What I won't be doing on the Plinth

I'm reposting this here as the One & Other website diary/blog/thing has a unfortunate problem of being shit, and cutting off my post after the first two sentences.

Now that a few of the first plinthers have strutted their stuff, I still have little idea about what I'm going to do; but it is easier to say with authority what I WON'T be doing. Hopefully without sounding too negative, here we go;

1. I won't be 'freestyling'. That's another word for 'I'm not inventive enough to think of something in advance, so I'm just going to grin inanely and counter hecklers.'

2. I won't be reading a book or some other mundane activity. There's nicer places to read books. Try a library.

3. I won't (only) be taking photos of the onlookers. This was my initial idea, being a keen amateur photographer; to record a kind of meta-plinth photo blog of my time up there. But on reflection, everybody is a photographer nowadays, and I bet at least one person a day tries to fulfill this idea in a new and innovative way.

4. I won't be promoting a business. I mean, come ON. Talk about missing the point by a light year.

5. I (probably) won't be raising money for, or promoting, a charity. A bit controversial maybe, but again, I think this is diluting the point of the project. The idea is (as I see it) to take a snapshot of British life and culture, and expose the raw humanity of each person brave enough to stand up there. Charity is an important part of culture (I work for one) and has a place on the plinth, but it's not such a major component of Britishness that it needs to be stuffed into every performance.

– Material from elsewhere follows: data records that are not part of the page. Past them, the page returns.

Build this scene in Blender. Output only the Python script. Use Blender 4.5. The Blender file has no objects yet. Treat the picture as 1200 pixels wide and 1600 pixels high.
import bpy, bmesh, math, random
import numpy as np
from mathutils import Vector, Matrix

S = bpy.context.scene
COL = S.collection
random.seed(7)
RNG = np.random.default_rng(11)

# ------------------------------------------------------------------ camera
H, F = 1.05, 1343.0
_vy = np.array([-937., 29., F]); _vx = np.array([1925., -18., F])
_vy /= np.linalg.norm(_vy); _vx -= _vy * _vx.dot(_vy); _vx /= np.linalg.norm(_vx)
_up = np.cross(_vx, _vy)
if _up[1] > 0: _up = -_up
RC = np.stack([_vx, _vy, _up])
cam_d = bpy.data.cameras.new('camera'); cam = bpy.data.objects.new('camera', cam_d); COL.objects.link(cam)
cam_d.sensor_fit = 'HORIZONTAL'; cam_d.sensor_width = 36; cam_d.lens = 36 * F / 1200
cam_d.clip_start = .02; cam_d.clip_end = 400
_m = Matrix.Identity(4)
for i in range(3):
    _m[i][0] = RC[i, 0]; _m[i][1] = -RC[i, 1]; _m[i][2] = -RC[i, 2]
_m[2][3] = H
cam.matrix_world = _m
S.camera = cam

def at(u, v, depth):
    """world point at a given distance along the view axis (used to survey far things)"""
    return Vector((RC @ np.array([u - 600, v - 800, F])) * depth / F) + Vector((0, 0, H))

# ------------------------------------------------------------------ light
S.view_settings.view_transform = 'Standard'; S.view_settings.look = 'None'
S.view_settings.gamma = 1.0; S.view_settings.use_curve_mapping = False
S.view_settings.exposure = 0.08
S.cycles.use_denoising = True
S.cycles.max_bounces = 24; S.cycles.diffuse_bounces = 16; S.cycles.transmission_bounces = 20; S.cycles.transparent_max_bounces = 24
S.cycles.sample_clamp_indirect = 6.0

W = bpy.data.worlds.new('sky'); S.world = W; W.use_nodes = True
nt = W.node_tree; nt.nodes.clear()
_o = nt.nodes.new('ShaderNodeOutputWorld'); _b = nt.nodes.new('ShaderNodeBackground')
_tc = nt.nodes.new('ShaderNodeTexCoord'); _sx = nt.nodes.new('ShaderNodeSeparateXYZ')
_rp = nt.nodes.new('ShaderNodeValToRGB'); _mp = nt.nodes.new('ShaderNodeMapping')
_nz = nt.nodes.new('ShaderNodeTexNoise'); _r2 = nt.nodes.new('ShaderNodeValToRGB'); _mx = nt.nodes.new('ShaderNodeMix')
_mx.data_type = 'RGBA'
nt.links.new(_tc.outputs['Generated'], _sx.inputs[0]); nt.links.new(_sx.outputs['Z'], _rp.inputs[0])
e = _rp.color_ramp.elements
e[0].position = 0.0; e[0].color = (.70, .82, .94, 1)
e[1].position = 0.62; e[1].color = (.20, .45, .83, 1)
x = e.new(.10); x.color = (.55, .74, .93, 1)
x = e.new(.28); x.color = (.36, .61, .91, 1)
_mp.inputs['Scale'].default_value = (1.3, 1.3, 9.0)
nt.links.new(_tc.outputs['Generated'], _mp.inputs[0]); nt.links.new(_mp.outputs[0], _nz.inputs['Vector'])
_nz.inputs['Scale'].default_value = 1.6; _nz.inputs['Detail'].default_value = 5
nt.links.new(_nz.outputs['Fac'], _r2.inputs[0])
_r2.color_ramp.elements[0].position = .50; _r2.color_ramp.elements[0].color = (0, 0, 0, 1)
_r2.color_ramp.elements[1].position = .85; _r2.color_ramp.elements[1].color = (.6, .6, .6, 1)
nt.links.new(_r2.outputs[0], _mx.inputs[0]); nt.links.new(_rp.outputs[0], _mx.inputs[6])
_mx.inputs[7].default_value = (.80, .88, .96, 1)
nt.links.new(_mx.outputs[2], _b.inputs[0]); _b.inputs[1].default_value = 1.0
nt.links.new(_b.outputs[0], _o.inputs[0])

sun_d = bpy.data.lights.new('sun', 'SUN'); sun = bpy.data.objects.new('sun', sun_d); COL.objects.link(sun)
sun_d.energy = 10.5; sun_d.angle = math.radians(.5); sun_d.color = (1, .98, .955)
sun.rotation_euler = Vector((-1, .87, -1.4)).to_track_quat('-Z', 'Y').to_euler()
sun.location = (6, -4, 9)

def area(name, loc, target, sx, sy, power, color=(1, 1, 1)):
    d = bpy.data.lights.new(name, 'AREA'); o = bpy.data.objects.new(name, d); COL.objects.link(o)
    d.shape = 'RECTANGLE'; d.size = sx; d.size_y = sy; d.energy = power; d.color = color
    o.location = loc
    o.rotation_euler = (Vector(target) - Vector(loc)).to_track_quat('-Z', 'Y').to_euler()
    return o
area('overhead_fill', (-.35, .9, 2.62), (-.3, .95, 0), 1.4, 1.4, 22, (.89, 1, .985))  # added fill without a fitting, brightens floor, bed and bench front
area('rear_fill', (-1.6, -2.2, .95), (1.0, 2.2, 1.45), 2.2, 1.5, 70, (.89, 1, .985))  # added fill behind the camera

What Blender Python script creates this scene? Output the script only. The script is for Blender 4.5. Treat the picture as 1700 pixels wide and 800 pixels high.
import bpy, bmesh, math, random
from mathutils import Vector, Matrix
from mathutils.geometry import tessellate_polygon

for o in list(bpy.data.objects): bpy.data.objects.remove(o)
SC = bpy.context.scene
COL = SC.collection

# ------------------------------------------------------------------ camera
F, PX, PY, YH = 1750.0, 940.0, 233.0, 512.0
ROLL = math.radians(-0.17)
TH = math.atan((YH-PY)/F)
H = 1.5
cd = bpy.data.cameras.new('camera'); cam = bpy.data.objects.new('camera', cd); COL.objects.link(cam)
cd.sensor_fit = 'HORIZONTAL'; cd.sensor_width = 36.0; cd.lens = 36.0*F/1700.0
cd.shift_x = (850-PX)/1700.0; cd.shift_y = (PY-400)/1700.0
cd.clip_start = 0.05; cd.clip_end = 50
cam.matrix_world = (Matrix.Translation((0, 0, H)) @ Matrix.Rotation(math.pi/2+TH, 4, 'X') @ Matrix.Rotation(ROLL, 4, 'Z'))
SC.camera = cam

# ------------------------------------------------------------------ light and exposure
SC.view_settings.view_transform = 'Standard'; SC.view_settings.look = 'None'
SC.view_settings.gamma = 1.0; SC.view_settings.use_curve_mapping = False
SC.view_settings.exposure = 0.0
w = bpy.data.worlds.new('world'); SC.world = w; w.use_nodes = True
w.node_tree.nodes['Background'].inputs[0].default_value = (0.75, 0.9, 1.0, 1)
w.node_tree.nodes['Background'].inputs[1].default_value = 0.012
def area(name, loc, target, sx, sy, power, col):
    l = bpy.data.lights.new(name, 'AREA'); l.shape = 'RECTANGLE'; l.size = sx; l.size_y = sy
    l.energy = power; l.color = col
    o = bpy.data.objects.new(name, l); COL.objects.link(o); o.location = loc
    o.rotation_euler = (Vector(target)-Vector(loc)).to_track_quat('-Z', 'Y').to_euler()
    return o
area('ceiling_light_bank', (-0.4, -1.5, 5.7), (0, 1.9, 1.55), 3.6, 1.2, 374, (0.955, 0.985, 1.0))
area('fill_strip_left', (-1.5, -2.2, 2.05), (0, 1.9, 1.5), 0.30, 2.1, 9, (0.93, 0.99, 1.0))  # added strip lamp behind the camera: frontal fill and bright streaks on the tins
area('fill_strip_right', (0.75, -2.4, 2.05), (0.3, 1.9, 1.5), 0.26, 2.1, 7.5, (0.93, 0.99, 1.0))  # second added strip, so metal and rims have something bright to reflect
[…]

6. I won't be 'representing my town/county/region'. I was born in Devon, grew up in Wales, have a Scottish name, and live on the Isle of Wight. I consider myself British or European; I have no strong emotional ties to any place.

7. I won't be dancing or singing. That would be a sure-fire way of emptying Trafalgar Square in record time.

On a side note, I notice the rules state 'no weapons on the plinth'. Please can an exception be made if I specifically target busking bagpipers?